Je maakt de broek, zet de eerste broekband (de buitenkant) erop en dán stik je bovenaan de lusje vast. Twee vooraan, bij de zakingangen, eentje middenachter en de andere twee verdeel je netjes aan de achterkant. Dat is dus gewoon 5x een kort stiksel, zodat ze bovenaan vast zitten. Dan stik je de binnenkant van de broekband. Die vouw je aan de binnenkant om, spelden erin en dat zet je vast met een topstitch aan de onderkant van de broekband. Daarna stik je 5x, net daaronder (dus niet op de band maar op de broek), de lusjes vast. Je vouwt daarbij de afgeknipte kant naar binnen.

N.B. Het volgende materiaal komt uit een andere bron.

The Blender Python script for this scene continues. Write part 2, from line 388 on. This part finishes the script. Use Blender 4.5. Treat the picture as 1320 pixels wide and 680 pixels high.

Zoals je ziet heb ik aan de binnenkant een golvend stiksel, ook weer in het kader van maak-je-unieke-broek. Daarnaast is het praktisch: hiermee heb ik de katoenen, niet plak-strijkbare voering vastgezet. Jij bent de enige die dit stiksel ziet.
Tip 10 De knoop
Als je broeken koopt, dan bewaar je uiteraard de reserve drukkers die daarbij worden geleverd. Die komen nu van pas. Het inslaan gaat niet altijd goed, dus hoe meer in reserve hoe beter…
Soms heb ik geen zin, en pak ik gewoon een leuke bijpassende knoop die ik kan vastnaaien.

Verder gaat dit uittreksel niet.